--- YOUR GOAL ---
In the lines below, output everything from the first line through the line containing "1)), .002, 'CENTER', .004, .9)" exactly as it is. Pictures are not part of the output.

--- DATA BLOCK ---

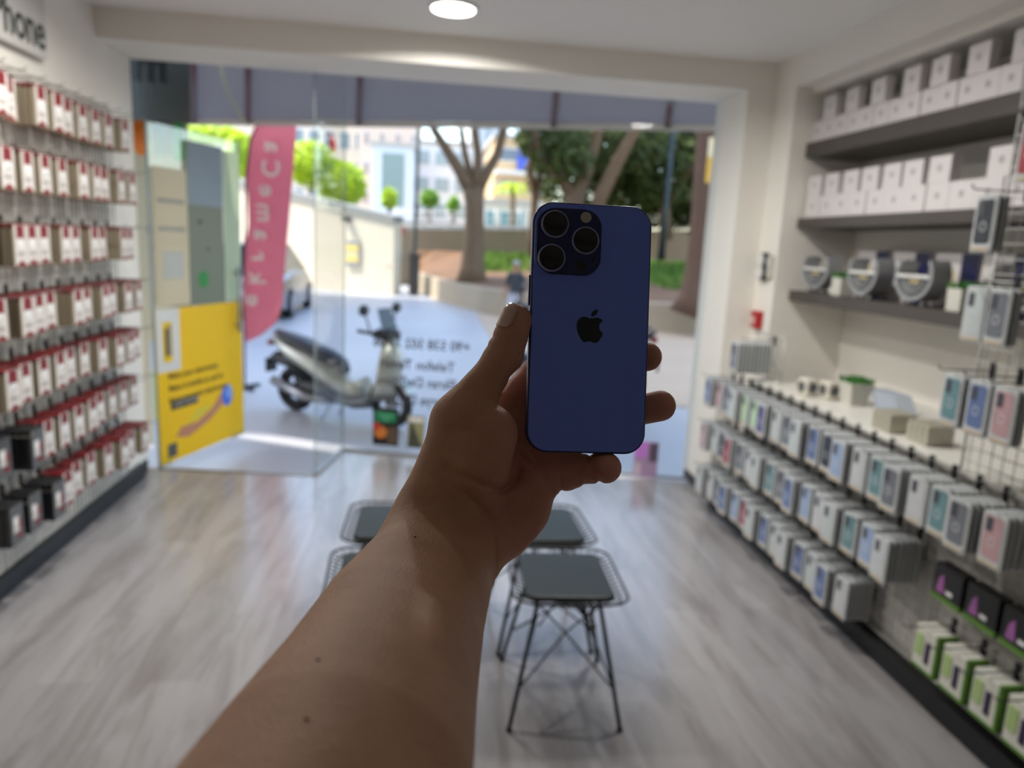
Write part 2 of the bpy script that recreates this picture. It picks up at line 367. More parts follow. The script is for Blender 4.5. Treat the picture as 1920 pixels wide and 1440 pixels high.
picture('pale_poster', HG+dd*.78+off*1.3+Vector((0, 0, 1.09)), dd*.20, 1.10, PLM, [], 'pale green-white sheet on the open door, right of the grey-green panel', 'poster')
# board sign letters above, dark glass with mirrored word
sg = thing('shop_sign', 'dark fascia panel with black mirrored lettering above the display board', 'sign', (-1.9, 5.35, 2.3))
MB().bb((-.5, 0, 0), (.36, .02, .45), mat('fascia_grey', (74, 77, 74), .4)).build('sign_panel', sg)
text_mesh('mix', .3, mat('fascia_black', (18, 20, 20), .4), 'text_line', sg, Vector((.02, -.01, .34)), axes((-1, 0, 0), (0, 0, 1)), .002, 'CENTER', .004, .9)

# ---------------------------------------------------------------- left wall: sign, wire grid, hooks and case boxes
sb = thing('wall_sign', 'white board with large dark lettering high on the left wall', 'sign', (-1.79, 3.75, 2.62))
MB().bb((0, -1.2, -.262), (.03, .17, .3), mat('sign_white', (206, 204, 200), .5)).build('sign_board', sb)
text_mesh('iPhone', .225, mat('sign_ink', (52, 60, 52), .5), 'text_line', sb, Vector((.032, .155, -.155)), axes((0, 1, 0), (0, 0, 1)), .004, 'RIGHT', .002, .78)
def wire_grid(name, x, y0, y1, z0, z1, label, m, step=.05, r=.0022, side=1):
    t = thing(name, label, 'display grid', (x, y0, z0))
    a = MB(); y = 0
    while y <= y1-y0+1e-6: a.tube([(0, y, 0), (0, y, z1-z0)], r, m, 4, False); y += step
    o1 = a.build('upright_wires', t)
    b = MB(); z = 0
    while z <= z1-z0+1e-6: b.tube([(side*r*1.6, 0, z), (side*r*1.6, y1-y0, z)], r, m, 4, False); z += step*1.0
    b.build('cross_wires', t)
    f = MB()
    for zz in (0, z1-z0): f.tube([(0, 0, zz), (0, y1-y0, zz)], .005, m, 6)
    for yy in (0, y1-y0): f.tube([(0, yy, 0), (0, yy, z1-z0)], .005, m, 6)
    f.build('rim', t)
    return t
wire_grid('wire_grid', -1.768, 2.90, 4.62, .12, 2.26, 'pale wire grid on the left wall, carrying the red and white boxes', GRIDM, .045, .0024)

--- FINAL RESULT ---
Write part 2 of the bpy script that recreates this picture. It picks up at line 367. More parts follow. The script is for Blender 4.5. Treat the picture as 1920 pixels wide and 1440 pixels high.
picture('pale_poster', HG+dd*.78+off*1.3+Vector((0, 0, 1.09)), dd*.20, 1.10, PLM, [], 'pale green-white sheet on the open door, right of the grey-green panel', 'poster')
# board sign letters above, dark glass with mirrored word
sg = thing('shop_sign', 'dark fascia panel with black mirrored lettering above the display board', 'sign', (-1.9, 5.35, 2.3))
MB().bb((-.5, 0, 0), (.36, .02, .45), mat('fascia_grey', (74, 77, 74), .4)).build('sign_panel', sg)
text_mesh('mix', .3, mat('fascia_black', (18, 20, 20), .4), 'text_line', sg, Vector((.02, -.01, .34)), axes((-1, 0, 0), (0, 0, 1)), .002, 'CENTER', .004, .9)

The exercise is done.